The mechanical strength of silica filler-reinforced polydimethylsiloxane is controlled by silylating filler surfaces with trimethyl siloxane (TMS) groups by reaction with hexamethyldisilazane (HMDZ). The molecular mechanisms of HMDZ silylation under practical conditions remain unclear, especially in the presence of HMDZ, water (H₂O), and intermediates formed in situ.¹ Here, we investigate these questions using spectrokinetic analysis of HMDZ silylation of fumed silica, which utilizes calibrated absorption coefficients together and time-resolved spectra to obtain surface coverages as functions of time at each set of reaction conditions.

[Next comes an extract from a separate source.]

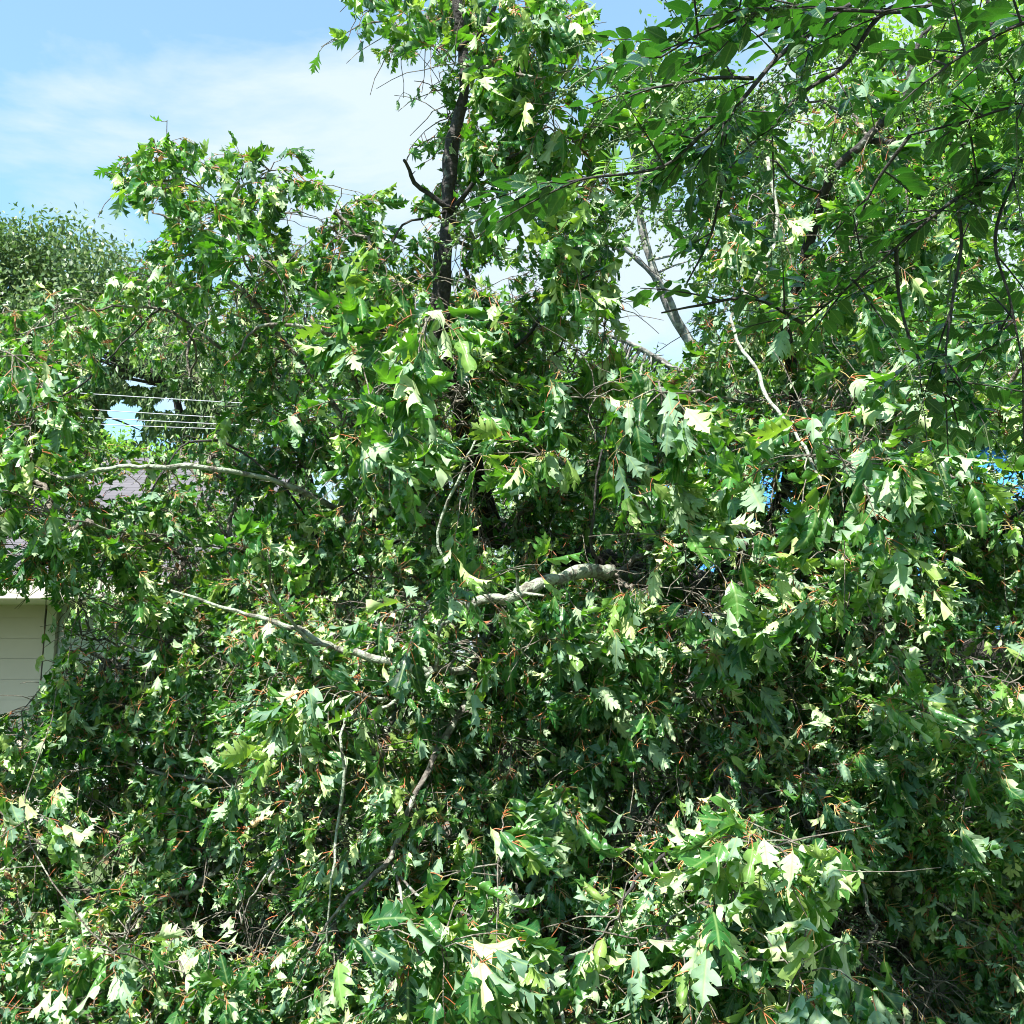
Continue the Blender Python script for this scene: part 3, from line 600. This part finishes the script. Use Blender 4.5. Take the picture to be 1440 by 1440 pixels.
# --- clumps of sprays, in depth behind the front of the crown
def sample_clumps(n, dnear, dfar, thresh=None):
    out = []
    while len(out) < n:
        px = rng.uniform(-160, 1600, 400); py = rng.uniform(-60, 1560, 400)
        ok = rng.random(400) < grid(DEN, px, py) ** 1.3
        d = grid(DEP, px, py) + rng.uniform(dnear, dfar, 400)
        ok &= (~in_hole(px, py))
        w_ = P(px, py, d); ok &= w_[:, 2] > .08
        out += list(np.concatenate([w_[ok], ], 1))
    return np.array(out[:n])
upright_only = lambda py: py < 420
CL = np.concatenate([sample_clumps(1250, 0, .5), sample_clumps(800, .4, 1.4), sample_clumps(480, 1.4, 3.0)])
px, py, dd = proj(CL)
# above the main mass only the clumps near the front belong to the tree
thin = (py < 400) & (dd > grid(DEP, px, py) + .8); CL = CL[~thin]
# hero clumps: the big pale hanging sprays of the photograph (px, py, depth, sprays)
HERO = [(150, 1060, 4.7, 5), (195, 1075, 4.7, 5), (105, 1085, 4.6, 4), (1300, 1090, 3.7, 5), (1380, 1180, 3.7, 4), (1420, 960, 3.9, 5), (1340, 920, 4.0, 4), (1000, 930, 3.9, 4), (1100, 960, 3.9, 4), (880, 1080, 4.0, 4), (760, 1130, 3.9, 4), (1090, 770, 4.0, 4), (100, 1005, 4.8, 5), (60, 1045, 4.7, 5), (160, 985, 4.8, 5), (130, 1060, 4.8, 5), (230, 890, 4.9, 5), (250, 680, 4.9, 4), (90, 690, 4.6, 3), (1420, 760, 4.4, 4), (1340, 700, 4.4, 5), (1340, 610, 4.4, 5), (1400, 590, 4.4, 5), (240, 700, 5.0, 4), (30, 1000, 4.9, 3), (150, 755, 4.6, 5), (90, 745, 4.4, 5), (200, 770, 4.7, 5), (110, 850, 4.7, 4), (165, 880, 4.7, 4), (215, 850, 4.7, 5), (130, 930, 4.7, 5), (30, 660, 4.3, 5), (60, 790, 4.5, 5), (240, 720, 4.8, 4), (110, 800, 4.8, 4), (180, 820, 4.9, 4), (380, 240, 4.8, 6), (430, 262, 4.8, 6), (340, 250, 4.8, 5), (400, 300, 4.8, 5), (325, 300, 4.8, 5), (295, 300, 4.8, 5), (250, 330, 4.8, 5), (200, 275, 4.8, 6), (190, 240, 4.8, 4), (300, 350, 4.8, 5), (260, 225, 4.8, 3), (820, 120, 4.1, 5), (840, 250, 4.1, 4), (790, 200, 4.1, 5), (760, 60, 4.2, 5), (840, 340, 4.2, 5), (850, 460, 4.3, 5), (740, 150, 4.3, 5), (720, 240, 4.3, 4), (700, 60, 4.2, 5), (690, 160, 4.2, 4), (800, 400, 4.2, 5), (470, 300, 4.4, 4), (500, 330, 4.4, 4), (595, 200, 4.3, 1), (560, 400, 4.2, 5), (600, 452, 3.1, 7), (540, 500, 3.4, 5), (550, 615, 3.3, 6), (520, 560, 3.5, 4), (930, 552, 3.4, 6), (960, 700, 3.5, 5), (1190, 655, 2.9, 7), (1140, 640, 3.1, 5), (1240, 610, 3.2, 5), (1290, 640, 3.3, 5), (1230, 530, 3.4, 4),
        (970, 770, 3.4, 5), (1150, 860, 3.5, 5), (1230, 890, 3.4, 3), (1065, 1185, 3.0, 7), (1130, 1190, 3.1, 4), (1030, 1280, 3.0, 5), (1120, 1370, 2.8, 6), (1060, 1400, 3.0, 3), (530, 1310, 3.0, 5), (620, 1330, 2.9, 6), (700, 1215, 3.2, 6), (690, 1320, 3.2, 4),
        (440, 990, 3.6, 5), (510, 980, 3.7, 4), (160, 1340, 3.6, 5), (40, 1150, 3.8, 4), (230, 255, 4.4, 5), (285, 265, 4.4, 5), (20, 500, 3.9, 6), (40, 600, 3.9, 5), (70, 720, 3.8, 5), (380, 800, 3.9, 5), (600, 860, 3.6, 5), (660, 830, 3.6, 4),
        (820, 560, 3.7, 5), (640, 90, 4.1, 4), (520, 15, 4.3, 4), (545, 30, 4.2, 3), (780, 30, 4.0, 5), (780, 130, 3.9, 5), (830, 180, 3.9, 4), (840, 420, 4.1, 5), (800, 350, 4.1, 4), (960, 1330, 3.1, 5), (870, 1290, 3.2, 4), (1300, 1000, 3.5, 6), (1380, 1040, 3.5, 5),
        (1200, 1330, 3.5, 4), (330, 1110, 4.2, 4), (900, 1010, 3.9, 5), (830, 880, 3.9, 5), (760, 900, 3.8, 4), (1000, 860, 3.7, 5), (660, 670, 3.7, 5), (760, 640, 3.9, 5), (1180, 430, 3.8, 5), (1180, 330, 3.8, 4), (1090, 300, 3.9, 4), (1230, 180, 3.9, 4), (390, 385, 4.3, 4), (360, 365, 4.4, 3), (80, 430, 4.5, 5)]
HP = P(np.array([h[0] for h in HERO]), np.array([h[1] for h in HERO]), np.array([h[2] for h in HERO]))
CL = np.concatenate([HP, CL]); nC = len(CL); hero = np.arange(nC) < len(HP)
nsp = np.where(hero, np.concatenate([[h[3] for h in HERO], np.zeros(nC - len(HP))]).astype(int), rng.integers(3, 7, nC))

# --- grow a branching network from the limbs to every clump (nearest first)
node = [SK]; owner = [SI]; parent = np.full(nC, -1); src = np.zeros((nC, 3)); own = np.zeros(nC, int)
bd = np.full(nC, 1e9); bsrc = np.zeros((nC, 3)); bown = np.zeros(nC, int); bpar = np.full(nC, -1)
for a in range(0, nC, 200):
    D2 = ((CL[a:a + 200, None] - SK[None]) ** 2).sum(-1); j = D2.argmin(1); bd[a:a + 200] = D2[np.arange(len(j)), j] * 1.0; bsrc[a:a + 200] = SK[j]; bown[a:a + 200] = SI[j]
done = np.zeros(nC, bool)
for _ in range(nC):
    q = np.where(done, 1e9, bd).argmin(); done[q] = True; src[q] = bsrc[q]; own[q] = bown[q]; parent[q] = bpar[q]
    D2 = ((CL - CL[q]) ** 2).sum(1) * 1.25; up = (D2 < bd) & ~done; bd[up] = D2[up]; bsrc[up] = CL[q]; bown[up] = own[q]; bpar[up] = q
kids = np.ones(nC)
order = []; seen = np.zeros(nC, int)
depth = np.zeros(nC, int)
for q in range(nC):
    c, k = q, 0
    while parent[c] >= 0: c = parent[c]; k += 1; kids[c] += 1
    depth[q] = k
rad0 = np.clip(.0028 * kids ** .45, 0, .014)
t = np.linspace(0, 1, 8)[None, :, None]; Ls = np.linalg.norm(CL - src, axis=1)[:, None]
mid = (CL + src) / 2 + rng.normal(0, .16, (nC, 3)) * Ls + np.array([0, 0, .10]) * Ls
BR = (1 - t) ** 2 * src[:, None] + 2 * t * (1 - t) * mid[:, None] + t ** 2 * CL[:, None]
BR[:, 1:-1] += rng.normal(0, .007, (nC, 6, 3))
BRr = rad0[:, None] * np.linspace(1.15, .75, 8)[None]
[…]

Subsequently, measurements of initial rates report on the influence of H₂O on rates, the total coverage of TMS groups, and the mechanism of the reaction.

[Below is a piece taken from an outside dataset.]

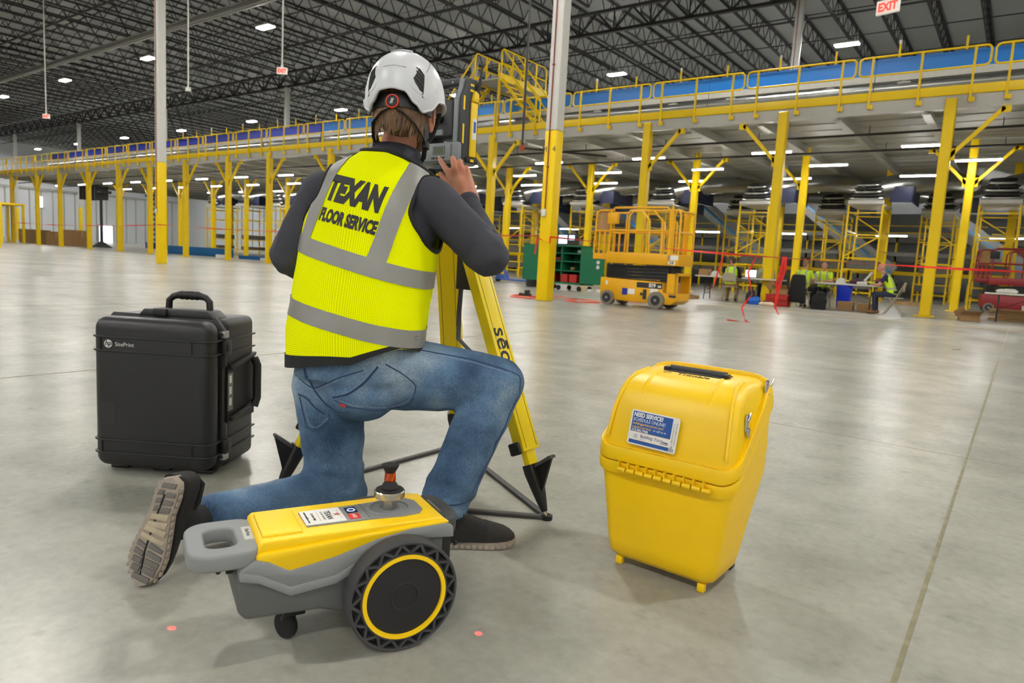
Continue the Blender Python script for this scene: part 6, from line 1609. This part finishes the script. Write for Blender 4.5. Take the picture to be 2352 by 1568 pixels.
# ------------------------------------------------ work shoes
UP = mat('shoe_mesh_black', '#1f1e1d', .85, bump=.35, bscale=320, var=.3, vscale=90); SOLE = mat('sole_taupe', '#a3978a', .75, var=.2, vscale=25); PAD = mat('tread_grey', '#6f6b66', .8, var=.15, vscale=40); PADL = mat('tread_cream', '#b3a68e', .8, var=.15, vscale=30); TOE = mat('toe_cap_nubuck', '#2a2724', .9, var=.2, vscale=60)
def shoe(M, label, treads):
    L_s = .30
    def hw(x):
        pts = [(0, .0), (.012, .024), (.04, .034), (.1, .031), (.16, .042), (.21, .05), (.25, .047), (.285, .03), (.3, .0)]
        for (a, y), (b_, z) in zip(pts, pts[1:]):
            if a <= x <= b_: u = (x-a)/(b_-a); return y+(z-y)*u
        return 0
    xs = [0, .004, .012, .03, .06, .1, .14, .18, .215, .245, .27, .288, .297, .3]
    out = [(x, hw(x)+.004*math.sin(min(1, x/.3)*PI)) for x in xs]+[(x, -hw(x)*.92) for x in reversed(xs[1:-1])]
    Mt = PT @ M
    root = bpy.data.objects.new('shoe', None); COL.objects.link(root); root.parent = person; root['label'] = label
    sl = MB(Mt).loft([[V((x*.985+.002, y*.94, 0)) for x, y in out], [V((x, y, .006)) for x, y in out], [V((x, y*1.02, .024+.012*max(0, (.06-x)/.06))) for x, y in out], [V((x*.97+.004, y*.9, .03)) for x, y in out]]).build('sole', SOLE, root, smooth=50)
    for k in range(14):
        for sg in (-1, 1):
            x = .03+.0185*k; y = hw(x)*(1.03 if sg > 0 else .95)
            MB(Mt).box((x, sg*(y+.001), .009), (.014, .006, .014)).build('sole_lug', SOLE, sl, bev=.003)
    rings_ = []
    for x, w_, hh in ((.002, .02, .1), (.01, .034, .112), (.04, .041, .116), (.08, .042, .112), (.11, .042, .11), (.14, .043, .1), (.17, .046, .086), (.2, .049, .074), (.23, .049, .064), (.26, .043, .055), (.28, .032, .044), (.292, .014, .034)):
        rings_.append([V((x, w_*math.copysign(abs(math.cos(a))**.7, math.cos(a)), .026+(hh-.026)*max(0, math.sin(a))**.6 if math.sin(a) >= 0 else .026)) for a in [PI*j/16 for j in range(17)]]+[V((x, -w_*.5, .022)), V((x, w_*.5, .022))])
    MB(Mt).loft(rings_).build('upper', UP, root, smooth=60)
    MB(Mt).loft([[p*1.0+V((0, 0, .0015)) if p.z > .03 else p for p in r] for r in rings_[7:]]).build('toe_cap', TOE, root, smooth=60)
    MB(Mt).tube([(.01, 0, .104), (.03, .03, .111), (.08, .032, .114), (.115, .024, .111), (.125, 0, .108), (.115, -.024, .111), (.08, -.032, .114), (.03, -.03, .111)], .008, 8, closed=True).build('collar_pad', UP, root, smooth=70)
    for k in range(5): x = .13+.017*k; z = .106-.0095*k; MB(Mt).tube([(x-.006, -.028, z-.014), (x, 0, z+.004), (x+.006, .028, z-.014)], .0026, 6).build('lace', INK, root)
    for sg in (-1, 1): MB(Mt).tube([(.125, 0, .116), (.12, sg*.022, .126), (.125, sg*.04, .108), (.128, sg*.026, .1)], .002, 6).build('lace_loop', INK, root)
    if treads:
        n = 13
        for k in range(n):
            x = .022+.0213*k; w_ = hw(x)-.006; pad = PADL if 4 <= k <= 7 else PAD
            for a, b_ in (((-.9, .12), (.26, .93)) if k not in (0, n-1, 4, 5, 6, 7) else ((-.9, .93),)):
                y0, y1 = a*w_, b_*w_; pts = [(x-.0075+.004*math.sin(k), y0), (x+.0075, y0+.002), (x+.0075+.006*(1 if k < 6 else -1)*(1 if b_ < .5 else 1), y1), (x-.0075+.006*(1 if k < 6 else -1), y1-.002)]
                MB(Mt).prism(pts, -.0045, .002).build('tread_pad', pad, sl, bev=.002)
        MB(Mt).tube([(.05, .006, -.001), (.12, .01, -.001), (.2, .012, -.001), (.27, .004, -.001)], .0025, 6).build('tread_groove', INK, sl)
    return root
dR = V((.68, .733, 0)).normalized(); shoe(frame((-1.405, 1.492, .0), dR, V((-dR.y, dR.x, 0))), 'black mesh work shoe flat on the floor', False)
toe, heel = V((-1.748, .8, .012)), V((-1.715, .872, .29)); xl = (toe-heel).normalized(); nz_ = V((.5, -.83, .12)); nz_ = (nz_-xl*nz_.dot(xl)).normalized()
zz = -nz_; yy = zz.cross(xl); M_ = Matrix.Identity(4)
for i in range(3): M_[i][0] = xl[i]; M_[i][1] = yy[i]; M_[i][2] = zz[i]; M_[i][3] = heel[i]
shoe(M_, 'black mesh work shoe on its toes showing the taupe sole', True)

bpy.data.scenes.remove(_TS)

Uncalcined and calcined silica samples, the latter consists primarily of isolated silanol groups, give similar initial silylation rates, indicating that HMDZ preferentially reacts with isolated silanol species. Initial rates increase in proportion to the HMDZ partial pressure (P_HMDZ) in the absence of H₂O but depend sublinearly on P_HMDZ in the presence of water (0.06 – 0.23 kPa HMDZ, 2.34 kPa H₂O, 303 K), and decrease by an order of magnitude with increasing P_H2O (0.06- 2.34 kPa H₂O, 0.12 kPa HMDZ) over uncalcined silica. These comparisons indicate HMDZ not only reacts with isolated silanol sites but also hydrolyzes to form trimethylsilanol (TMSOH) in situ.² Infrared spectra confirm the presence of TMSOH, and experiments show both HMDZ and TMSOH act as silylating reagents albeit with different rates. Uncovering the effect of H₂O in HMDZ silylation kinetics provides guidance for the rational design of silica filler treatment conditions.